Donald Trump interviewed this week by Piers Morgan for ITV.
Donald Trump interviewed this week by Piers Morgan for ITV.

But Mirror Group Newspapers (MGN) applied to the High Court to have 20 of these articles “struck-out” as having no prospect of success, in what they argued was a bid to save time and legal costs.

This is because potential victims of phone hacking, who launch cases against the Mirror, have to identify suspicious articles, which their lawyers argue contain private information that has been illegally obtained.

This process is known as ‘pleading’ articles in legal documents called “Particulars of Claim”.

In response, MGN have to issue their own pleading – their Defence – in which they can either admit, deny, or “not admit”, unlawful activity in general against the claimant, and do the same in respect of each pleaded article.

(c) PA
(c) PA

If at trial, the presiding judge, determines that the articles do breach privacy, and have been derived from hacking or pretext blagging – obtaining people’s private information by deception – then the victims are awarded compensation on each article.

In practice, MGN has been settling most cases for an amount often relating to the number of articles pleaded and time span of alleged illegal activity.

However, MGN is now claiming that celebrities and sports personalities are abusing the system – and pleading too many stories that have been legally obtained and do not breach privacy in any event.

The Mirror’s barrister, Richard Spearman QC, told the court that many of the articles – that were claimed to be hacked – contained information that was already in the public domain.

Complainant: David Walliams Gary Mitchell/Zuma Press/PA Images
Complainant: David Walliams
Gary Mitchell/Zuma Press/PA Images

He said the information was not private, because details had already been published in other newspapers or in news agency copy, and that no illegal story-gathering methods had been used.

However, David Sherborne, barrister for the claimants, argued – from case law – that prior publication did not necessarily mean that information did not retain a quality of privacy based on the intrusion that further publication represented.

He added that hacking and blagging could have been used, even if the ‘fruits’ of that illegality had not been published.

One of the claimants – two of whose stories the Mirror was seeking to strike-out – is Britain’s Got Talent judge David Walliams.

In his case, Mr.
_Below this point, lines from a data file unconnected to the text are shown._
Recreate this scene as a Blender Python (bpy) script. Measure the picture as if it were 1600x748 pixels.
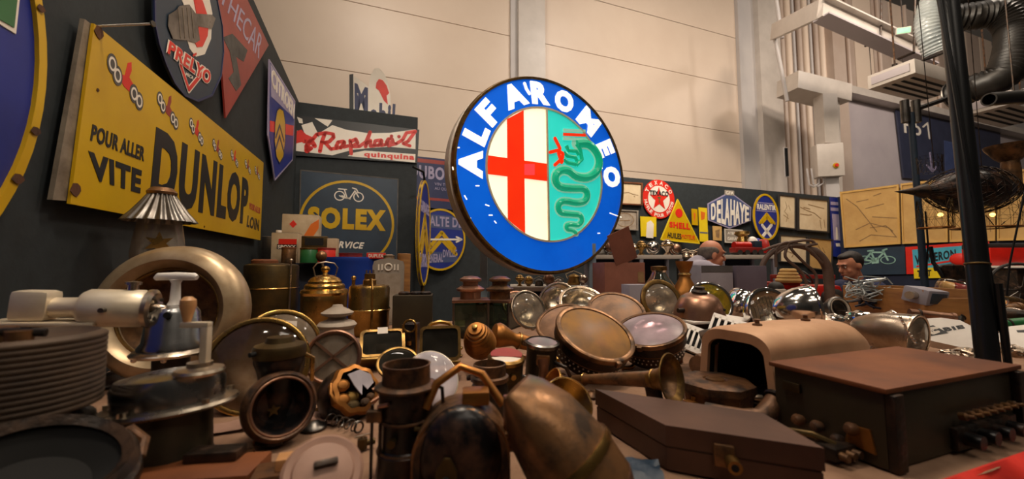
import bpy, bmesh, math, random
from mathutils import Vector, Matrix
random.seed(7)
sc = bpy.context.scene
for o in list(bpy.data.objects): bpy.data.objects.remove(o)
COL = sc.collection
# ------------------------------------------------------------------ camera
CAMZ = 1.05; FPX = 600.0; PITCH = math.radians(4.0)
cd = bpy.data.cameras.new('camera'); cam = bpy.data.objects.new('camera', cd); COL.objects.link(cam)
cd.sensor_fit = 'HORIZONTAL'; cd.sensor_width = 36.0; cd.lens = 36.0*FPX/1600.0
cd.clip_start = 0.02; cd.clip_end = 200
cam.location = (0, 0, CAMZ); cam.rotation_euler = (math.pi/2 + PITCH, 0, 0)
cd.dof.use_dof = True; cd.dof.focus_distance = 1.7; cd.dof.aperture_fstop = 3.2
sc.camera = cam
# ------------------------------------------------------------------ world, lamps, exposure
sc.view_settings.view_transform = 'Standard'; sc.view_settings.look = 'None'
sc.view_settings.gamma = 1.0; sc.view_settings.use_curve_mapping = False
sc.view_settings.exposure = 0.0
wd = bpy.data.worlds.new('world'); sc.world = wd; wd.use_nodes = True
wd.node_tree.nodes['Background'].inputs[0].default_value = (1.0, 0.80, 0.62, 1)
wd.node_tree.nodes['Background'].inputs[1].default_value = 0.030
def area(name, loc, target, size, power, col, sy=None):
    l = bpy.data.lights.new(name, 'AREA'); l.shape = 'RECTANGLE'; l.size = size; l.size_y = sy or size
    l.energy = power; l.color = col
    o = bpy.data.objects.new(name, l); COL.objects.link(o); o.location = loc
    o.rotation_euler = (Vector(target)-Vector(loc)).to_track_quat('-Z', 'Y').to_euler(); return o
WARM = (1.0, 0.80, 0.60)
sl = bpy.data.lights.new('panel_fill_spot', 'SPOT'); sl.energy = 95; sl.color = (1.0, .88, .74); sl.spot_size = math.radians(58); sl.spot_blend = .6; sl.shadow_soft_size = .06  # unseen spot, added to brighten the signs on the panel wall
so = bpy.data.objects.new('panel_fill_spot', sl); COL.objects.link(so); so.location = (-.2, 1.3, 3.5); so.rotation_euler = (Vector((-1.15, 4.3, 1.75))-Vector((-.2, 1.3, 3.5))).to_track_quat('-Z', 'Y').to_euler()
# hall lamps hung high over the aisles
area('hall_lamp', (-1.5, 4.6, 8.6), (-1.0, 8.8, 4.0), 2.2, 135, (1.0, .86, .72), .8)
area('hall_lamp', (4.2, 6.2, 9.2), (4.6, 10.0, 4.5), 2.2, 205, (1.0, .87, .75), .8)
area('hall_lamp', (8.5, 5.2, 9.0), (11, 10.0, 3.0), 2.2, 320, (1.0, .85, .70), .8)
area('hall_lamp', (14.5, 6.5, 10.0), (17, 13.0, 5.0), 2.2, 480, (1.0, .86, .74), .8)
area('stall_fill', (2.6, 4.6, 4.4), (3.2, 7.0, 1.6), .5, 80, (1.0, .88, .74))  # added light with no visible fixture, lifts the far signs and shelf
area('stall_fill', (3.4, 4.0, 4.6), (8.6, 6.0, 1.9), .5, 60, (1.0, .86, .68))  # added light, unseen, brightens the yellow drawings on the right wall
area('stall_fill', (-.15, .75, 3.1), (-.55, 1.25, .8), .28, 17, (1.0, .85, .68), .14)  # unseen lamp added to brighten the left foreground and horn motor
area('hall_lamp', (3.0, 3.0, 6.5), (2.6, 3.6, 0.8), 1.2, 110, WARM, .5)
area('hall_lamp', (-0.2, 1.0, 5.5), (-.1, 1.4, 0.8), 0.9, 36, WARM, .5)
area('hall_lamp', (1.4, -2.2, 5.0), (-.3, 2.2, 1.2), 1.0, 14, (1.0, .86, .70), .6)
for q_ in ((-5, -3, 7.5), (0, -5, 8), (4, -3, 7.5), (7, 0, 8), (2, .5, 8.5), (-3, 1, 8), (5, 3, 8.5), (9, 3, 8), (1.5, -2, 7)):  # unseen small lamps added so the chrome has points to reflect
    area('hall_lamp', q_, (.9, 1.3, .8), .35, 30, (1.0, .86, .70))
# ------------------------------------------------------------------ measuring helpers
SP, CP = math.sin(PITCH), math.cos(PITCH)
def ray(px, py):
    u = (px-800)/FPX; v = (374-py)/FPX
    return Vector((u, CP - v*SP, SP + v*CP))
CAM = Vector((0, 0, CAMZ))
def at(px, py, d):
    r = ray(px, py); return CAM + r*(d/r.y)
def onz(px, py, z):
    r = ray(px, py); return CAM + r*((z-CAMZ)/r.z)
def mpp(d): return d/FPX
def face(px, py, tilt, ang):
    """normal tilted by `tilt` degrees from the line of sight towards image angle `ang`"""
    v = -ray(px, py).normalized(); up = Vector((0, 0, 1)); right = up.cross(v).normalized(); u2 = v.cross(right)
    t = math.radians(tilt); a = math.radians(ang)
    return (v*math.cos(t) + (right*math.cos(a) + u2*math.sin(a))*math.sin(t)).normalized()
A20 = math.radians(20)
E1 = Vector((math.cos(A20), math.sin(A20), 0)); E2 = Vector((-math.sin(A20), math.cos(A20), 0)); UP = Vector((0, 0, 1))
def E(a, b, z=0): return E1*a + E2*b + UP*z
TZ = 0.75       # table top
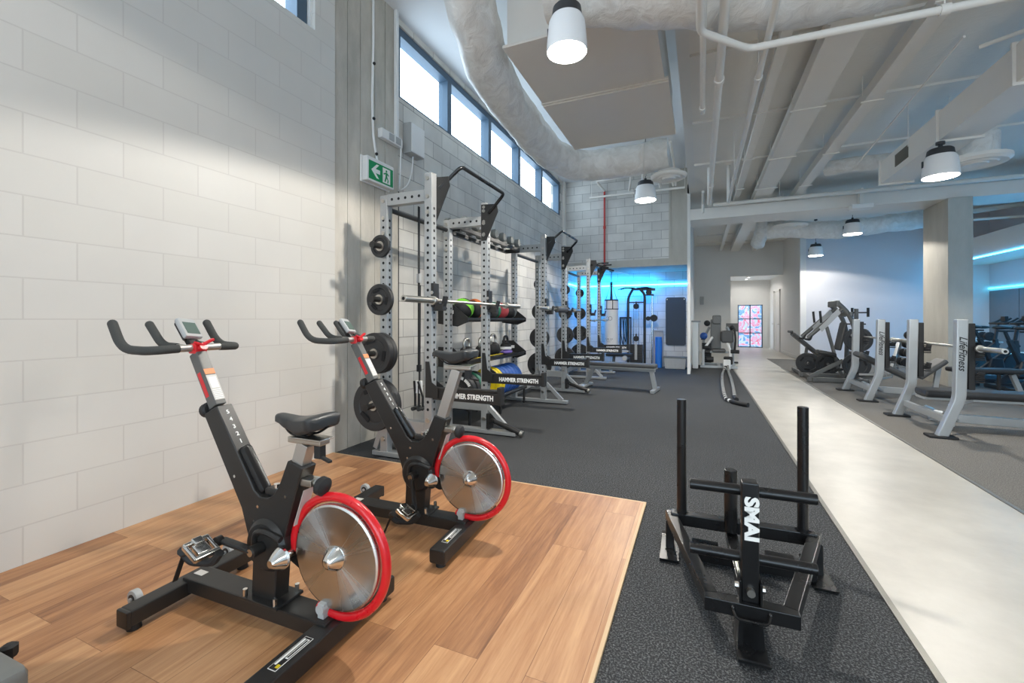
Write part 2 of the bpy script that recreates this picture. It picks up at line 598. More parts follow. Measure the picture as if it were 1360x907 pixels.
def dup(root, loc, rz=None, label=None, group=None):
    r = root.copy()
    COL.objects.link(r)
    r.location = loc
    if rz is not None:
        r.rotation_euler = (0, 0, rz)
    if label:
        r['label'] = label
    if group:
        r['group'] = group
    for ch in list(root.children):
        c = ch.copy()
        COL.objects.link(c)
        c.parent = r
        for g in list(ch.children):
            d = g.copy()
            COL.objects.link(d)
            d.parent = c
    return r

def struct(name, mb, mats, ang=32):
    o = mb.build(name, mats, ang=ang)
    o['kind'] = 'structure'
    return o

# ------------------------------------------------------------------ camera
TH = math.atan(250 / 580)
cam = bpy.data.cameras.new('camera')
cam.sensor_fit = 'HORIZONTAL'
cam.sensor_width = 36
cam.lens = 580 / 1360 * 36
cam.shift_y = -29.5 / 1360
cam.clip_start = .05
co = bpy.data.objects.new('camera', cam)
COL.objects.link(co)
co.location = (0, 0, 1.2)
co.rotation_euler = (PI / 2, 0, TH)
SC.camera = co
SC.view_settings.view_transform = 'Standard'
SC.view_settings.look = 'None'
SC.view_settings.gamma = 1
SC.view_settings.use_curve_mapping = False
SC.view_settings.exposure = 0.1
SC.cycles.use_denoising = True
SC.cycles.max_bounces = 10
SC.cycles.diffuse_bounces = 6
SC.cycles.sample_clamp_indirect = 8
# ================================================================== the setting
HI, LO = 4.52, 3.95
YB = -5.0                                # wall behind the camera
b = MB(); b.lohi((-3.3, YB, -.2), (.72, 12.5, 0)); struct('floor_rubber', b, 'rubber')
b = MB(); b.lohi((.745, YB, -.2), (1.825, 12.5, 0)); struct('floor_path', b, 'slab')
b = MB(); b.lohi((1.85, YB, -.2), (6.9, 15.3, 0)); struct('floor_carpet', b, 'carpet')
b = MB(); b.lohi((-.3, 12.508, -.2), (1.85, 21.4, 0)); b.lohi((1.85, 15.3, -.2), (3., 21.4, 0)); struct('floor_hall', b, 'slab')
b = MB()
b.lohi((.72, YB, -.1), (.745, 12.5, .006))
b.lohi((1.825, YB, -.1), (1.85, 12.5, .006))
b.lohi((.745, 12.5, -.1), (1.825, 12.508, .001))
struct('trim_1', b, 'steel_trim')
b = MB()
b.lohi((-2.999, YB, .001), (-.335, 2.925, .016))
b.lohi((-.335, YB, .001), (-.320, 2.94, .0165), 1)
b.lohi((-2.999, 2.925, .001), (-.335, 2.94, .0165), 1)
struct('floor_timber', b, ['timber', 'timber_edge'])

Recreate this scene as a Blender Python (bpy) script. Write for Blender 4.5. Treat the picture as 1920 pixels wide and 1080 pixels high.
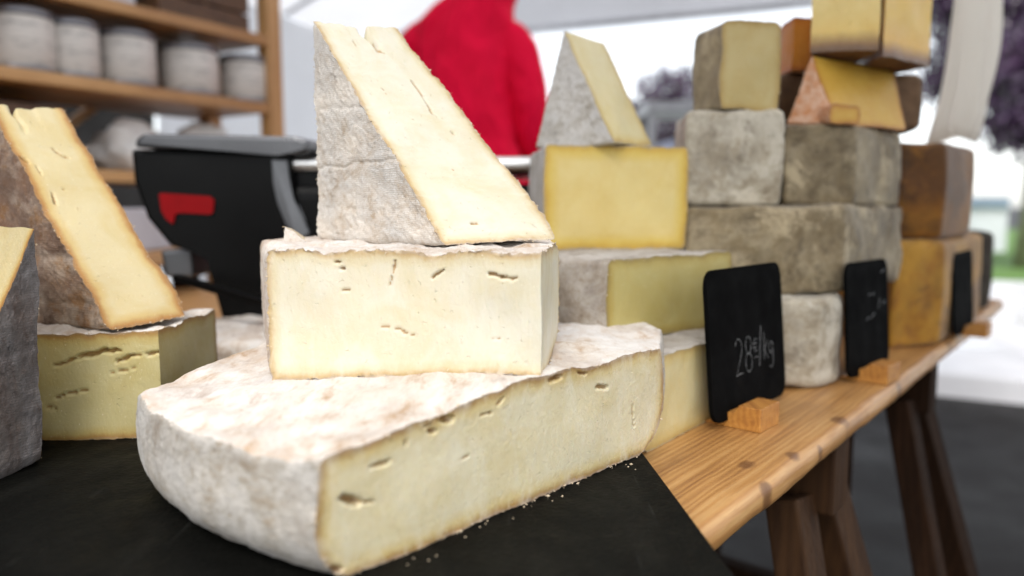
import bpy, bmesh, math, random
import numpy as np
from mathutils import Vector, Matrix, Euler

random.seed(7)
for o in list(bpy.data.objects):
    bpy.data.objects.remove(o)
scene = bpy.context.scene
COL = scene.collection
R = math.radians

# ------------------------------------------------------------------ camera
CZ = 0.95
FPX = 1400.0
PITCH = math.atan(155.0 / FPX)
cam_d = bpy.data.cameras.new('camera')
cam = bpy.data.objects.new('camera', cam_d)
COL.objects.link(cam)
cam.location = (0, 0, CZ)
cam.rotation_euler = (math.pi / 2 - PITCH, 0, 0)
cam_d.sensor_width = 36
cam_d.lens = 36 * FPX / 1920
cam_d.clip_start = 0.02
cam_d.clip_end = 2000
cam_d.dof.use_dof = True
cam_d.dof.focus_distance = 0.535
cam_d.dof.aperture_fstop = 2.9
cam_d.dof.aperture_blades = 0
scene.camera = cam

# ------------------------------------------------------------------ sky, sun, exposure
SUN_EL, SUN_AZ = 52.0, 186.0         # azimuth clockwise from +Y: behind the camera, to its right
world = bpy.data.worlds.new('World')
scene.world = world
world.use_nodes = True
nt = world.node_tree
sky = nt.nodes.new('ShaderNodeTexSky')
sky.sky_type = 'NISHITA'
sky.sun_disc = False
sky.sun_elevation = R(SUN_EL)
sky.sun_rotation = R(SUN_AZ)
sky.dust_density = 1.0
sky.air_density = 1.0
hs = nt.nodes.new('ShaderNodeHueSaturation')
hs.inputs['Saturation'].default_value = 0.25
bg = nt.nodes['Background']
bg.inputs['Strength'].default_value = 0.15
nt.links.new(sky.outputs[0], hs.inputs['Color'])
nt.links.new(hs.outputs[0], bg.inputs['Color'])
sd = bpy.data.lights.new('sun', 'SUN')
sun = bpy.data.objects.new('sun', sd)
COL.objects.link(sun)
sd.energy = 1.5
sd.angle = R(28)
sd.color = (1.0, 0.96, 0.9)
to_sun = Vector((math.sin(R(SUN_AZ)) * math.cos(R(SUN_EL)), math.cos(R(SUN_AZ)) * math.cos(R(SUN_EL)), math.sin(R(SUN_EL))))
sun.rotation_euler = to_sun.to_track_quat('Z', 'Y').to_euler()
sun.location = to_sun * 20
scene.view_settings.view_transform = 'Standard'
scene.view_settings.look = 'None'
scene.view_settings.gamma = 1
scene.view_settings.use_curve_mapping = False
scene.view_settings.exposure = 1.0
scene.cycles.use_denoising = True
scene.cycles.max_bounces = 10
scene.cycles.sample_clamp_indirect = 6

# ------------------------------------------------------------------ measuring helpers
ca, sa = math.cos(PITCH), math.sin(PITCH)


def ray(px, py):
    x, y = (px - 960) / FPX, (540 - py) / FPX
    return Vector((x, ca + sa * y, -sa + ca * y))


def P(px, py, Y):
    """point of the place seen at that spot of the photograph, Y metres away"""
    d = ray(px, py)
    return Vector((0, 0, CZ)) + d * (Y / d.y)


def G(px, py, z):
    """point at height z"""
    d = ray(px, py)
    return Vector((0, 0, CZ)) + d * ((z - CZ) / d.z)


# ------------------------------------------------------------------ object helpers
def link(name, me, mat=None, parent=None, smooth=True):
    o = bpy.data.objects.new(name, me)
    COL.objects.link(o)
    if mat is not None:
        me.materials.append(mat)
    if parent is not None:
        o.parent = parent
    if smooth:
        for p in me.polygons:
            p.use_smooth = True
    return o


def tag(o, label=None, cat=None, group=None, kind=None):
    if label:
        o['label'] = label
    if cat:
        o['category'] = cat
    if group:
        o['group'] = group
    if kind:
        o['kind'] = kind
    return o


def empty(name, loc, label=None, cat=None, group=None, rz=0):
    o = bpy.data.objects.new(name, None)
    COL.objects.link(o)
    o.location = loc
    o.rotation_euler = (0, 0, rz)
    o.empty_display_size = 0.05
    return tag(o, label, cat, group)


def np_mesh(name, V, faces):
    me = bpy.data.meshes.new(name)
    me.from_pydata(np.asarray(V).tolist(), [], faces)
    me.update()
    return me


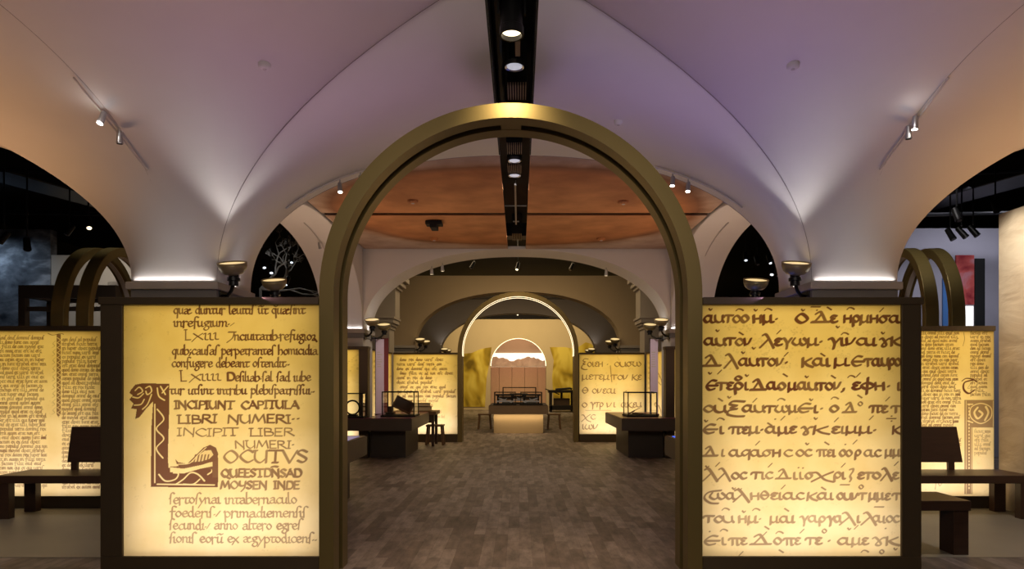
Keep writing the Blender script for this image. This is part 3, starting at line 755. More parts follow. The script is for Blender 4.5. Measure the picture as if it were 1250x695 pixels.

Walliams is relying on a list of 45 articles, which he suspects are the product of voicemail interception or other unlawful information gathering.

One of them, mentioned in a court document, was headlined ‘The Gospel According To Geri’, published in the Daily Mirror showbiz column on the May 15, 2008. 

The story was about Mr. Walliams being asked to read out an altered passage from the Bible at Geri Halliwell’s daughter’s christening.

The bylined journalist on the story is called Polly Hudson, a long-standing Daily Mirror showbusiness correspondent, who served under Piers Morgan and Richard Wallace.

Mr. Walliams’ lawyer Roddy Chisholm-Batten argued in a witness statement that Ms. Hudson’s career had been linked to Mr. Morgan and Mr. Wallace, and that in previous waves of litigation the Mirror had paid compensation on claims, which included her stories.

Under oath: Piers Morgan being questioned by video link at the Leveson Inquiry in 2011 where he denied knowing about phone hacking
Under oath: Piers Morgan being questioned by video link at the Leveson Inquiry in 2011 where he denied knowing about phone hacking

David Sherborne stated in his skeleton argument: ‘The bylined journalist – Polly Hudson – is described by Mr Chisholm-Batten as an “acolyte” of Richard Wallace and Piers Morgan – both of whom are strongly implicated in voicemail interception.

‘Ms. Hudson features quite heavily in a number of Wave 1 and Wave 2 claims which Clintons (Mr Walliams’s solicitors) acted in, and was by-lined in a number of articles which formed part of claims that settled for substantial damages.’

However, Mr. Spearman said the source of the stories, in general terms, were not hacks but rather interviews given by the celebrities themselves, comments made by their agents and sometimes copy from court reports.

He said: ‘(MGN) has found itself repeatedly faced in this Managed Litigation with claims for misuse of private information in respect of articles which, as soon as any research is done into the information said to have been private, it becomes clear were not revealing private information but instead merely repeating information that was already in the public domain – often as a result of disclosures by the Claimant themselves, or their agent, or as a result of matters being aired in open court.’

He blamed the claimants and the vast majority of legal advisers for not undertaking ‘research or consideration of what was already in the public domain before an article was published before alleging that the article must have been the product of unlawful activity.’

He added: ‘When such matters are pointed out to Claimants in pre-action correspondence, they are largely ignored, This unreasonable approach increases costs and is a hindrance to efficient settlement negotiations.’

 Piers Morgan edited the Daily Mirror between 1995 and 2004, during the whole of which time hacking and blagging is alleged to have taken place on an industrial scale.

When he left the Mirror he went on to forge a successful career in TV and as columnist for the Daily Mail.

In the Report of Part 1 of the Leveson Inquiry, the veracity of Mr. Morgan’s testimony was questioned by Sir Brian Leveson who described Mr. Morgan’s assertion that he had no knowledge of alleged phone hacking as “utterly unpersuasive“.

After becoming the Mirror’s Showbusiness Editor, Richard Wallace was appointed Head of News in 2000. In 2003, he became deputy editor of The Sunday Mirror taking over the editorship of the Daily Mirror between 2004 and 2012.

In his 2015 judgment on the first representative cases in the Mirror Newspapers Hacking Litigation, Mr Justice Mann found that Richard Wallace and former Sunday Mirror editor Tina Weaver had misled the Leveson Inquiry into Press conduct in 2012.